Because the frontend runs on another port I have .htaccess file for development (no CORS in production, don't worry):
Header add Access-Control-Allow-Origin *
Header add Access-Control-Allow-Headers *
Header add Access-Control-Allow-Methods *
My app does the same backend-call several times. Sometimes after three or four of those (which went fine) suddenly the CORS-headers are missing from the call (and naturally CORS kicks in and the frontend doesn't get any response.).
Apparently the .htaccess file is ignored sometimes.
Apache-error log does not say anything.
Any idea what could cause this or how to debug?

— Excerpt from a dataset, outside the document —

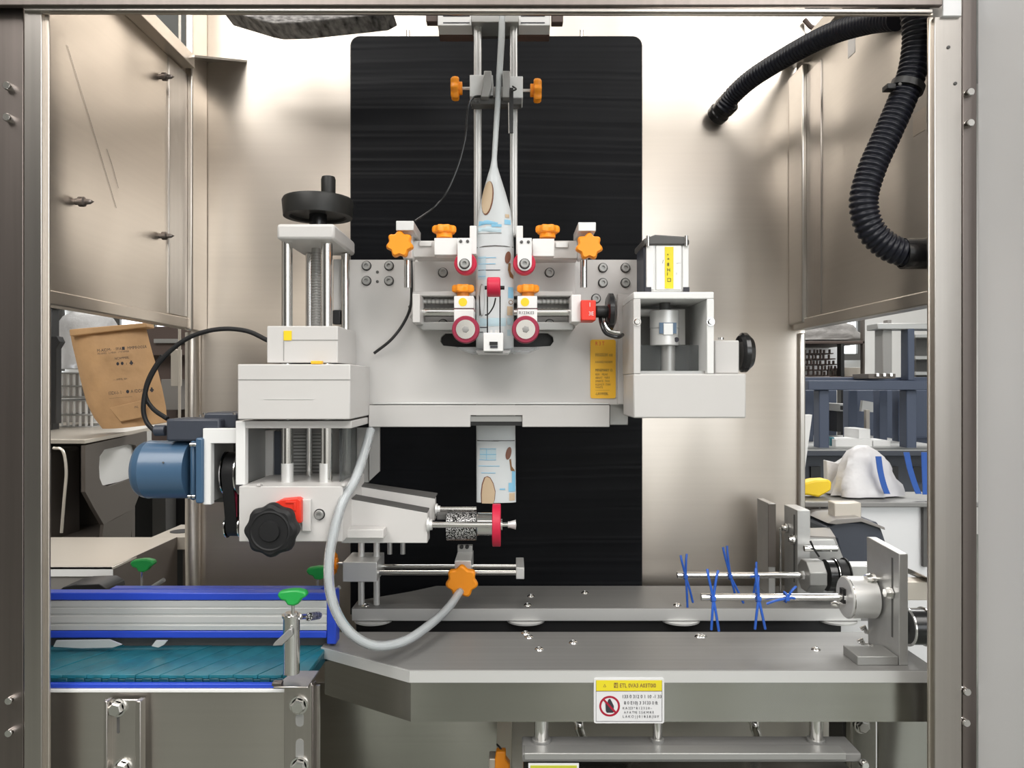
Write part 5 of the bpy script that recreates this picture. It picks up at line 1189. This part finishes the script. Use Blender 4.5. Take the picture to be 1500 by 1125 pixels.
nb(1184, 557, 1420, 571, 2.55, .08, 'beam'); nb(1160, 552, 1420, 561, 2.66, .10, 'beam')
for a, b_ in ((1200, 1215), (1328, 1343)): nb(a, 571, b_, 659, 2.57, .05)
for a, b_ in ((1243, 1256), (1180, 1192), (1288, 1300), (1316, 1323)): nb(a, 571, b_, 652, 2.85, .05)
nb(1285, 473, 1420, 482, 2.6, .08, 'beam', 'alu_mid'); nb(1293, 482, 1307, 548, 2.62, .06, 'upright', 'grey'); nb(1330, 480, 1340, 557, 2.6, .05)
nb(1300, 468, 1306, 473, 2.62, .03, 'lifting_lug', 'taupe_light', .001)
nb(1160, 659, 1420, 668, 2.5, .05, 'shelf_edge', 'motor_dark'); 
B().box(P(1160, 0, 2.5).x, P(1420, 0, 2.5).x, 2.5, 3.2, P(0, 660, 2.5).z, P(0, 658, 2.5).z).ob('shelf', 'alu_mid', nv, .001)
nb(1160, 640, 1420, 1000, 3.25, .02, 'rear_sheet'); nb(1160, 571, 1226, 640, 3.2, .02, 'rear_sheet'); nb(1244, 571, 1420, 640, 3.2, .02, 'rear_sheet')
nb(1160, 668, 1420, 1000, 2.6, .02, 'lower_sheet', 'motor_dark', 0)
for a in (1188, 1302, 1338): nb(a, 683, a+14, 706, 2.59, .01, 'recess', 'black', 0)
nb(1272, 547, 1312, 554, 2.55, .12, 'bearing_foot', 'taupe', .001)
for x in (1284, 1294, 1304): nb(x, 546, x+4, 551, 2.54, .01, 'foot_bolt', 'chrome', .001)
nb(1230, 591, 1243, 602, 3.0, .2, 'instrument', 'alu_mid', .001); nb(1233, 594, 1241, 600, 2.99, .01, 'instrument_face', 'black', 0)
nb(1226, 602, 1243, 632, 3.05, .1, 'dark_bay', 'black', 0)
B().pp([(1264, 586), (1286, 590), (1286, 604), (1262, 602)], 3.1, 3.12).ob('bay_sheet', 'alu_mid', nv, 0)
B().bx(1269, 600, 1274, 628, 3.0, 3.02).ob('bay_bar', 'beige', nv, 0)
for q, lab, c_ in (((1224, 643, 1278, 659, 2.62), 'long white carton on the navy rack shelf', 'carton'), ((1279, 645, 1305, 659, 2.64), 'shorter white carton right of the long one on the navy rack shelf', 'carton'), ((1258, 628, 1275, 643.5, 2.66), 'small white box stacked on the long carton', 'carton')):
    tag(B().bx(q[0], q[1], q[2], q[3], q[4], q[4]+.12).ob('carton', 'white_clean', None, .002), lab, c_)
tag(B().bx(1217, 640, 1223, 654, 2.65, 2.75).ob('glass_jar', 'teal', None, .004), 'small teal jar left of the white cartons on the rack', 'jar')
bkx = thing('storage_shelf', 'far brown shelf holding wrapped bundles, upper left of the right opening', 'shelf', P(1220, 552, 4.0))
B().bx(1120, 499, 1267, 503, 4.0, 4.5).ob('shelf_board', 'wood_dark', bkx, .002)
B().bx(1232, 503, 1237, 945, 4.0, 4.05).ob('shelf_post', 'black', bkx, .001); B().bx(1264, 460, 1267, 552, 4.0, 4.03).ob('shelf_post', 'taupe', bkx, .001)
B().bx(1120, 551, 1280, 556, 4.0, 4.5).ob('shelf_board', 'wood_dark', bkx, .002)
B().bx(1237, 538, 1264, 551, 4.1, 4.3).ob('shelf_bin', 'beige', bkx, .002)
blob('wrapped_bundle', 'wrap', 'silvery wrapped bundle lying on top of the far brown shelf', 'bundle', 1130, 470, 1262, 499, 4.2, .15, 9, .1, .7)
random.seed(5)
pile = B()
for i in range(5):
    y = 543-i*8
    pile.bx(1150, y+5.5, 1233-i*3, y+7, 4.1, 4.3)
    x = 1152
    while x < 1228-i*3:
        w_ = random.uniform(4, 8); pile.bx(x, y+random.uniform(-.5, 1), x+1.3, y+6, 4.08, 4.1); x += w_
tag(tag(pile.ob('metal_offcuts', 'wood_dark', None, 0), 'dense pile of dark metal parts on the far lower shelf', 'metal parts'), kind='stuff')
B().bx(1120, 505, 1232, 551, 4.45, 4.47).ob('backing_sheet', 'door_white', bkx, 0)
dc = thing('grey_cupboard', 'grey open cupboard at the extreme right of the opening above the navy beam', 'cupboard', P(1350, 552, 3.4))
B().bx(1342, 489, 1420, 1000, 3.5, 3.52).ob('cupboard_back', 'grey_dark', dc, 0)
for y in (489, 521, 544): B().bx(1341, y, 1420, y+5, 3.4, 3.5).ob('cupboard_shelf', 'alu_mid', dc, .001)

Header add Access-Control-Allow-Origin * Header add Access-Control-Allow-Headers * Header add Access-Control-Allow-Methods *
These headers will only be set on "successful" (ie. 2xx HTTP status) responses, since the default "condition" (or group of headers) is onsuccess
. In other words, the above is the same as:
Header onsuccess add Access-Control-Allow-Origin *
Header onsuccess add Access-Control-Allow-Headers *
Header onsuccess add Access-Control-Allow-Methods *
(onsuccess
is optional, since that is the default.)
However, it would seem you are (erroneously) serving a 403 Forbidden response, so these headers are not being set (and you see a CORS error). In order to set the headers on both 2xx and non-2xx responses you need to use the always
condition instead. For example:
Header always add Access-Control-Allow-Origin *
Header always add Access-Control-Allow-Headers *
Header always add Access-Control-Allow-Methods *
This can get a little confusing/messy. onsuccess
and always
(known as "conditions") are effectively two separate groups of headers. You can add a header to both groups and if you want to edit
(or merge
or unset
) an existing header then you need to know in which group the header was initially set/added.